ESRI - BISDM, open data model

ESRI, along with other organizations in the facilities management industry, has published a data model for creating, storing, and sharing information about structures and their assets.

The building interior space data model (BISDM) is geographic information system (GIS) based and will allow companies to more effectively share facilities data and collaborate with other technologies commonly used for real property portfolio, asset, and facilities management. The model can be easily extended for a variety of other purposes, for example, landscape-level planning and site selection, building-level energy and environmental management, and security and emergency preparedness.

The BISDM was created for facility and real property managers who find it difficult to query, analyze, and report information about buildings and assets because it is not stored in a common database. The BISDM overcomes these challenges by creating a foundation for a seamless "all-buildings" data source, making the information available throughout an organization.

The BISDM can be easily integrated with partner technologies (www.esri.com/partners) for a complete facility information management system (FIMS).

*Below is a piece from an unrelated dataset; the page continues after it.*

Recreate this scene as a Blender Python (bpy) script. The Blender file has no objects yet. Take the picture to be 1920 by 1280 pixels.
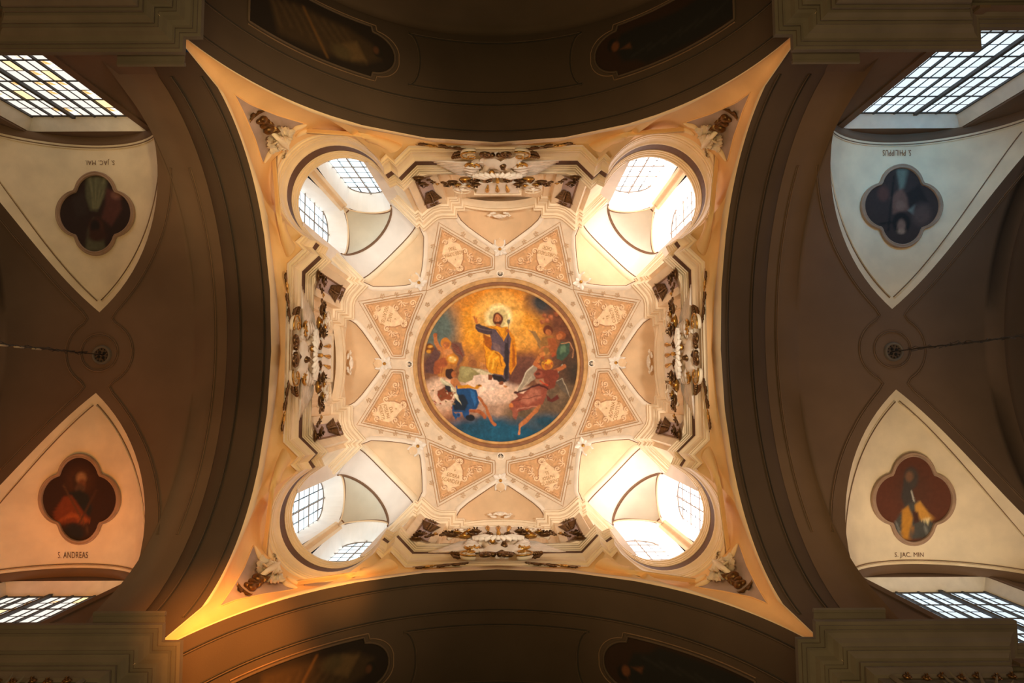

"GIS's core strengths are managing information about locations on the earth and applying spatial analysis tools to gain a better understanding of how objects are affected by where they are," says Simon Thompson, commercial business industry manager, ESRI. "Traditionally, CAD and BIM [Building Information Model] users have focused on the building itself while GIS was used to manage infrastructure assets outside and up to the buildings. This data model and the applications that use it will overcome this artificial barrier."

The BISDM supports common standards for defining, classifying, and evaluating building space and assets as well as scalability for all levels of detail; enterprise system interoperability with computer-aided facility management/integrated workplace management (CAFM/IWM), ERP, and EAM systems; and business workflows through APIs, Web services, and service-oriented architecture (SOA).

"The data model allows GIS, CAFM, IWM, and BIM systems to tightly integrate data and workflows from a national level down to an individual office or workspace," says John Young, account manager, enterprise facility management solutions, ESRI. "With all this data pulled together into a geospatially enabled FIMS, FM [facility management] and real property professionals can use the rich sets of GIS query, analysis, reporting, and visualization capabilities to get a faster, more accurate assessment of all their facility assets."

The BISDM will help users in government, retail, real estate, telecommunications, transportation, utilities, and more, manage information about assets and operations more effectively. Increased revenues through opened lease space, reduced operations and maintenance (O&M) costs by better management of facility spaces, more efficient staff moves, and the ability to plan for lower energy costs are just a few of the benefits of applying the BISDM and using GIS for facilities management in general.

The BISDM development program involved more than 30 organizations and has resulted in the first such collaborative effort to apply GIS-based models to different building, real property, and facilities management scenarios.

"There are many applications where GIS is being used with CAD, CAFM, and BIM today. This data model makes it easier to combine the strengths of all these systems and make the data much more useful and applicable," says Stu Rich of Penobscot Bay Media, a leading partner in the development of the BISDM. "Any models or spatial analyses that were traditionally applied to the outside world can now be used inside the building. GIS analyses, like way finding and environmental assessment, can now be fully connected to the design, management, and operation of the building and assets themselves. It doesn't stop with visualization or space optimization—the possibilities are endless."

The BISDM community ratified the data model at the 2008 ESRI International User Conference.

ESRI released the model on behalf of the community, along with supporting templates and documentation, at the end of August 2008.